The treasurers of Boston Children’s Theater, a non-profit organization, are being sued by two former employees seeking unpaid wages.
The theater treasurers filed a motion for summary judgment in superior court, claiming that the case should be dismissed based on the charitable immunity statute (M.G.L. c. 231, § 85W).
According to that statute, an uncompensated officer of a non-profit organization cannot be sued for “any acts or omissions related solely to the performance of his duties as an officer.”
However, the statute does not protect such an officer if his conduct is “intentionally designed to harm” someone.
A superior court judge denied the treasurers’ motion for summary judgment and the denial was upheld by the Appeals Court.
In its opinion, the Appeals Court states that the treasurers continually encouraged employees to keep work for the theater while the treasurers knew that funds were unavailable to pay wages.
Additionally, the theater, which was ultimately forced into bankruptcy, continued to pay third party vendors while employee wages were in arrears.
The Appeals Court concluded that, based on these alleged facts, a jury or a judge could find that the officers’ behavior was “intentionally designed to harm” the employees.

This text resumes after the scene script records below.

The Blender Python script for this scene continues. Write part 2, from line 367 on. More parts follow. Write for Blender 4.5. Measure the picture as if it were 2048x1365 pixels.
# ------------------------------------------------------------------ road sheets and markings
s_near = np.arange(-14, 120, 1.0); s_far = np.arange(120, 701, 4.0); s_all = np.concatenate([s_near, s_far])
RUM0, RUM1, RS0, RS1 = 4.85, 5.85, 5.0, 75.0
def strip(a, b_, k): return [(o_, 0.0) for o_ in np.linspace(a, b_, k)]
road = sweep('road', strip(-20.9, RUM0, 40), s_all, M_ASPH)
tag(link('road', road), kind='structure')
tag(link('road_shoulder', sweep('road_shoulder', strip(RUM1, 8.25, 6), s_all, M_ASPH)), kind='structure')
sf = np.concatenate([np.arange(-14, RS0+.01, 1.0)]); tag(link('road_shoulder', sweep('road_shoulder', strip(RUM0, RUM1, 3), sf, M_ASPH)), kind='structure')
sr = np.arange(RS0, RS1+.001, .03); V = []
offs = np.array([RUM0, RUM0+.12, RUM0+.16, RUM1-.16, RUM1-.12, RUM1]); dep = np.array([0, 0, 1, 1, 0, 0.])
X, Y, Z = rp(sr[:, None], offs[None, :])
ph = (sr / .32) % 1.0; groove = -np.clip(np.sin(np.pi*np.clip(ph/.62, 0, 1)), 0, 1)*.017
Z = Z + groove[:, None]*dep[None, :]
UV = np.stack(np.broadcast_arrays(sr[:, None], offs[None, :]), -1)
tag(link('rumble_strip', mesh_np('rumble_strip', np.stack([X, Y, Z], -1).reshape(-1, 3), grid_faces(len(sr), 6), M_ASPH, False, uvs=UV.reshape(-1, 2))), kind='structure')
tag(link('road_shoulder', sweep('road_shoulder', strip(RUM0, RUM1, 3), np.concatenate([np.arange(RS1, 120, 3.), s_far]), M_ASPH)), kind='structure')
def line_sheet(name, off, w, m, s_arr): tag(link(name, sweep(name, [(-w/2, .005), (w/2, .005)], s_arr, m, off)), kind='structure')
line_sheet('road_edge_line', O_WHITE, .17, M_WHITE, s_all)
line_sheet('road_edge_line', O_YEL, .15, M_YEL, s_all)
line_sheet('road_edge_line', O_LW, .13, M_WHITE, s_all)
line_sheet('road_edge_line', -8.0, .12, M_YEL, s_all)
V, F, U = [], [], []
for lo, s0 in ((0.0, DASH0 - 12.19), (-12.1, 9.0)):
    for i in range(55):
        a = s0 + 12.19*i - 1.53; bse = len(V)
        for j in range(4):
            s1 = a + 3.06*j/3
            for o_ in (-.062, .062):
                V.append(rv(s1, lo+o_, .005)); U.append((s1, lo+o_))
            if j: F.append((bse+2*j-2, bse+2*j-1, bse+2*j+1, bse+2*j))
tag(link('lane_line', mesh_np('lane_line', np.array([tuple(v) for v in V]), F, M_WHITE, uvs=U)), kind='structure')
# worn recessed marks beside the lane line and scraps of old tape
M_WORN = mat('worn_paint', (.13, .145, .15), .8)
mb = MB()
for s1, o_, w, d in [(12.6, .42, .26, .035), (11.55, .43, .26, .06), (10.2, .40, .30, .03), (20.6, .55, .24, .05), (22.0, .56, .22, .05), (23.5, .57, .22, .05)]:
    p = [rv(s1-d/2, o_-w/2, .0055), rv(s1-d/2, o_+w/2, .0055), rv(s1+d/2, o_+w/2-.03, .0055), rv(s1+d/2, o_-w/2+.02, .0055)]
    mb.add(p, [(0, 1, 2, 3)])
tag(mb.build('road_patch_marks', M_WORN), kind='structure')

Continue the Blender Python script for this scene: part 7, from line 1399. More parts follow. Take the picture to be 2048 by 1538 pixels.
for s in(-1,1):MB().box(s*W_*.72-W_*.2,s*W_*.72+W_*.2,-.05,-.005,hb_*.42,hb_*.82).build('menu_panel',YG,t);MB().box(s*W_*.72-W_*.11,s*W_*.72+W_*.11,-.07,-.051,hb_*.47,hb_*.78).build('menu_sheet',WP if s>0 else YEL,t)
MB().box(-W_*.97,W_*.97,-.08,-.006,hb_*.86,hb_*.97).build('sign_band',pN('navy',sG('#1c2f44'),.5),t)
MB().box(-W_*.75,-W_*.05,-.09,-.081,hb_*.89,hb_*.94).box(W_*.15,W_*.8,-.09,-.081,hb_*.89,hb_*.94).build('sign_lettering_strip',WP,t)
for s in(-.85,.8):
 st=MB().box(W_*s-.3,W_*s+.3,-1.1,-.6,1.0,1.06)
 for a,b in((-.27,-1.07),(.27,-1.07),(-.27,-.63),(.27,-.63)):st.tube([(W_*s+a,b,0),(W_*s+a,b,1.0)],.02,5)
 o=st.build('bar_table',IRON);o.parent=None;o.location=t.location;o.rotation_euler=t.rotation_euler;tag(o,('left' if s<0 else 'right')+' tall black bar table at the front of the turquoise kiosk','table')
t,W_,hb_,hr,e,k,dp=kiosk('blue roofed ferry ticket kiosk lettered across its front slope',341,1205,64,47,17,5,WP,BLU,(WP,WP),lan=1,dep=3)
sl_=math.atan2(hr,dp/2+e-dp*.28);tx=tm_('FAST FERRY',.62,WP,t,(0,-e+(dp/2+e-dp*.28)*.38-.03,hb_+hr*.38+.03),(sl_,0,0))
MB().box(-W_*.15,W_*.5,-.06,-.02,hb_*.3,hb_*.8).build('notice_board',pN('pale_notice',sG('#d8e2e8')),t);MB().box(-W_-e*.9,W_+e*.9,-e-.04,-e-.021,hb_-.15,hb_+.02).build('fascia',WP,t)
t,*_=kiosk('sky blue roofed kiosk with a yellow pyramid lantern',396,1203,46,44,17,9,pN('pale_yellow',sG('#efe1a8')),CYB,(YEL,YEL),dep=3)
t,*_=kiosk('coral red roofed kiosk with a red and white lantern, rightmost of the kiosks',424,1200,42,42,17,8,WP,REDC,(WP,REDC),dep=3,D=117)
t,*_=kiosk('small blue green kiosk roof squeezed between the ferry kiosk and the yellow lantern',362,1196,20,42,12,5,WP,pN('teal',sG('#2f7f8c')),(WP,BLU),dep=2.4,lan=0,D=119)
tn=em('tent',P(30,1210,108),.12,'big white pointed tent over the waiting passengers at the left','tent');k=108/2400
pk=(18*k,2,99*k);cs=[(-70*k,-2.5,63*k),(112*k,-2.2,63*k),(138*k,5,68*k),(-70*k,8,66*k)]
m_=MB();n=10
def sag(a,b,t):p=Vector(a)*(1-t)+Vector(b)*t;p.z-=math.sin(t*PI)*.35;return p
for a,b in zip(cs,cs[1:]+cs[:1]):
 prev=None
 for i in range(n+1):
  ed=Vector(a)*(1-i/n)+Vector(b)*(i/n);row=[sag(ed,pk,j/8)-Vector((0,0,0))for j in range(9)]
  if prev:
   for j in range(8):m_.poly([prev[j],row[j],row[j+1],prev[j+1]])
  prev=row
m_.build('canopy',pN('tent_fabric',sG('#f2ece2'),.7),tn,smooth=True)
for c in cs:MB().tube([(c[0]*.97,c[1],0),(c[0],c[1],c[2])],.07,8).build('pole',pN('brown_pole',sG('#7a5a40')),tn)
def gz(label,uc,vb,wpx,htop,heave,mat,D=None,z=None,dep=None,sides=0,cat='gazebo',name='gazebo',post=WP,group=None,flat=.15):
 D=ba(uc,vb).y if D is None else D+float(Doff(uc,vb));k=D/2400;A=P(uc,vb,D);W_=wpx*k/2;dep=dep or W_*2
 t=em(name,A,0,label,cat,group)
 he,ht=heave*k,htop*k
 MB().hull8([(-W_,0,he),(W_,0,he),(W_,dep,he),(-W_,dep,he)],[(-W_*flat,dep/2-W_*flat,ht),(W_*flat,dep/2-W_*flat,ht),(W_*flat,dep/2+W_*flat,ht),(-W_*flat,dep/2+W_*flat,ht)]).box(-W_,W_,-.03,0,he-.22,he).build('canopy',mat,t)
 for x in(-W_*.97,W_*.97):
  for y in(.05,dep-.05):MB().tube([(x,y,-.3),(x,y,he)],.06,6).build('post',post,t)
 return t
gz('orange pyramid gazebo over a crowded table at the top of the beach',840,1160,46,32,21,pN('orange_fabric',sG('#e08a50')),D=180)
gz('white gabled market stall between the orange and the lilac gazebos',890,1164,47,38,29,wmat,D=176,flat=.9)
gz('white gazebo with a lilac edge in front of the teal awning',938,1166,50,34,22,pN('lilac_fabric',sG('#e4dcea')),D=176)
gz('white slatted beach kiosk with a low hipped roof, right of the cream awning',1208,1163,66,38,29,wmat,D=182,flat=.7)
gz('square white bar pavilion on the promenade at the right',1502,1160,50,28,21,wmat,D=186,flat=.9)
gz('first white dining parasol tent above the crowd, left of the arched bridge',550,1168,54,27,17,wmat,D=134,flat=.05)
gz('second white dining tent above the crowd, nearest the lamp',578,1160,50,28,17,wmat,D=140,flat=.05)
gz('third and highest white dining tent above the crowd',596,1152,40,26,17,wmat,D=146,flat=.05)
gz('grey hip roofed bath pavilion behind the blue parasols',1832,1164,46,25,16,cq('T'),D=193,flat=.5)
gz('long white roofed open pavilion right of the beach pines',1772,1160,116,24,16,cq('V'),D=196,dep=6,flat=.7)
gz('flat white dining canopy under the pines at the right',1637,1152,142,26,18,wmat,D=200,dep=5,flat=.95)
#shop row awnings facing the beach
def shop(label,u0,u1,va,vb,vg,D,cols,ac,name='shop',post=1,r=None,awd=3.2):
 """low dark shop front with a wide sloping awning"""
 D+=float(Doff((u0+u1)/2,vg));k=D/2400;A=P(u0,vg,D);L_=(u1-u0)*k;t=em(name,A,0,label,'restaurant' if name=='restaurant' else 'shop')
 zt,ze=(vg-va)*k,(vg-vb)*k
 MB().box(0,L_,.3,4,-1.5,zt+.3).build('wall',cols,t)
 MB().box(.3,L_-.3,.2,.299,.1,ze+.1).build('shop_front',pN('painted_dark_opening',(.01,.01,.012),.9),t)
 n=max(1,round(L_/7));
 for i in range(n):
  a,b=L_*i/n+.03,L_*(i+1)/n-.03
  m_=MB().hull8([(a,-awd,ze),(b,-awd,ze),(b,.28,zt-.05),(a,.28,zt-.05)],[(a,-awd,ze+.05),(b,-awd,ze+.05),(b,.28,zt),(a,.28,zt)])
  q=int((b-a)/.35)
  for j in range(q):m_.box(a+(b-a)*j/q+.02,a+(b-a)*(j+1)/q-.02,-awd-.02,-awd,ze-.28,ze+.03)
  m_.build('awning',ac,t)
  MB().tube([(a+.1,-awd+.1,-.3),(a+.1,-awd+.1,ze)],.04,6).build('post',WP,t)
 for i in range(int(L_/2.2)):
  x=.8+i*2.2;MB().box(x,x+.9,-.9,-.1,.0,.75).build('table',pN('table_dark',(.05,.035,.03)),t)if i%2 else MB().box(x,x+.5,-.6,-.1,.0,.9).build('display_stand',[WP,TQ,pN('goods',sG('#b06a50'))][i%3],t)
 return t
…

[The executives] claim that merely allowing or encouraging employees to continue working without pay does not show an intent to harm, the Supreme Judicial Court upheld denial of summary judgment on very similar facts in Lynch v. Crawford, 483 Mass. 631 (2019). In Lynch, former employees of a financially struggling nonprofit organization brought Wage Act claims against the former president. 483 Mass. at 632. The president had personally promised employees that they would be paid, while he was aware that the organization would not make payroll and chose to direct funds to outside vendors instead of to employees. Id. at 642. The Court held that those actions constituted “an intentional design to harm employees by failing to pay them the wages they were due.”
Accordingly,
The evidence in the summary judgment record, viewed in the light most favorable to the plaintiffs and drawing all reasonable inferences in their favor, presents a triable question of fact whether the defendants, as treasurers and president of BCT, “acted with an intentional design to harm employees by failing to pay them the wages they were due.”